First off, it's helpful to have a useful subject rather than sending a
message to the list simply by hitting Reply on a digest.  If you're
unsure how to add details or more questions to your earlier "vector
views" thread, one easy way is to Reply to yourself and CC
address@hidden  That bit of tedium helps to keep the mail archives
cleaner for people who like to search them.

> I remain  a little unclear about what the gsl_vector_view object is.  Right 
> now, I have a code snippet like this:
>
> gsl_vector * y;
>  y = gsl_vector_calloc(2*N);
>  gsl_vector_view  yreal = gsl_vector_subvector(y, 0, N);
>  gsl_vector_view  yimag = gsl_vector_subvector(y, N, N);
>
>
>  for(i = 0; i < p->N; i++){
>
>    b= cexp( _Complex_I * .25 * M_PI * i); // Using complex.h to handle 
> complex numbers
>
>    gsl_vector_set(&yreal.vector, i, creal(b));
>    gsl_vector_set(&yimag.vector, i, cimag(b));
>
>    printf(" y[%i] = %g, y[%i+N] = %g\n", i, gsl_vector_get(y, i),
>           gsl_vector_get(y, i+N));
>
>  }
>
> What's unclear to me is what the gsl_vector_view structure is how
> the structure handles memory.  I see that it encapsulates a gsl_vector object,
> but does that structure just get the necessary pointer information?

If you stare a bit at
http://www.gnu.org/software/gsl/manual/html_node/Vectors.html you'll
see that a gsl_vector, among other things, contains an 'owner' member.
 In your example, y.owner is true so that if you deallocated y, it
would know to deallocate y.block as well.

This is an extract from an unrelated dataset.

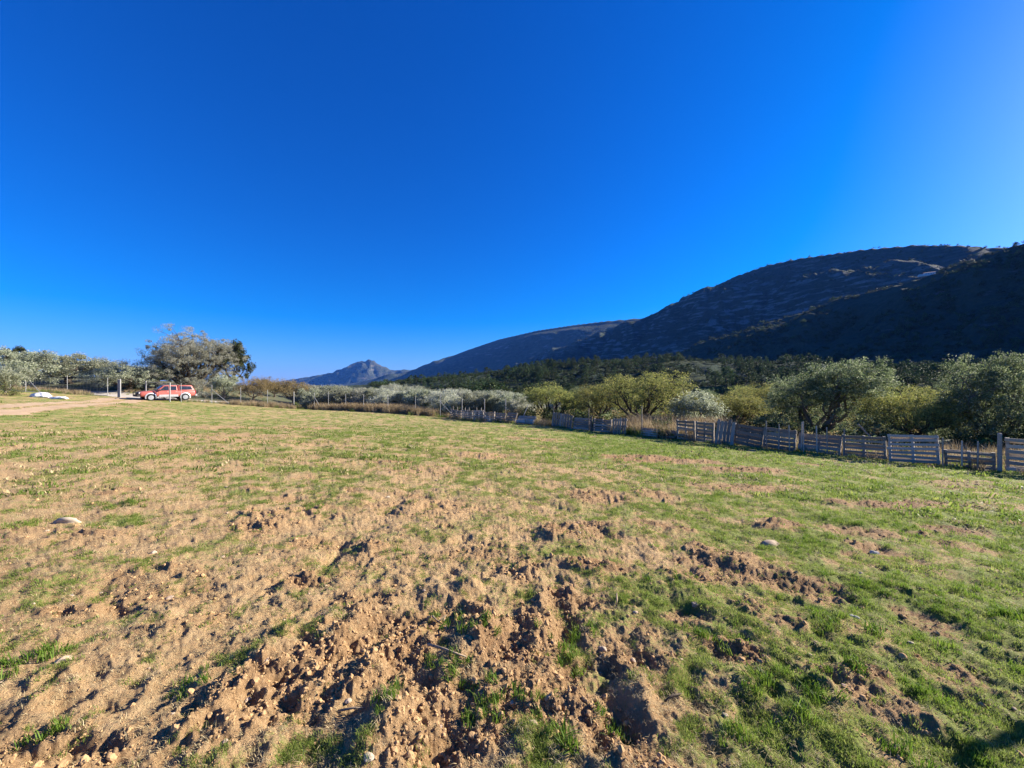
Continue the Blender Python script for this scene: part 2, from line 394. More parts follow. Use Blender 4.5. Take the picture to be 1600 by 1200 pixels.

A gsl_vector_view contains a gsl_vector member named member.  In the
case of your yreal declaration, the line
>  gsl_vector_view  yreal = gsl_vector_subvector(y, 0, N);
simply copies the details from y into a temporary setting owner = 0
along the way.  The compiler copies the temporary into yreal.  Then,
later, when you pass &yreal.vector to gsl_vector_set you're literally
passing a gsl_vector* which does not own y.data but which knows
y.data's value.

If you're not deallocating y in your real code, definitely do so.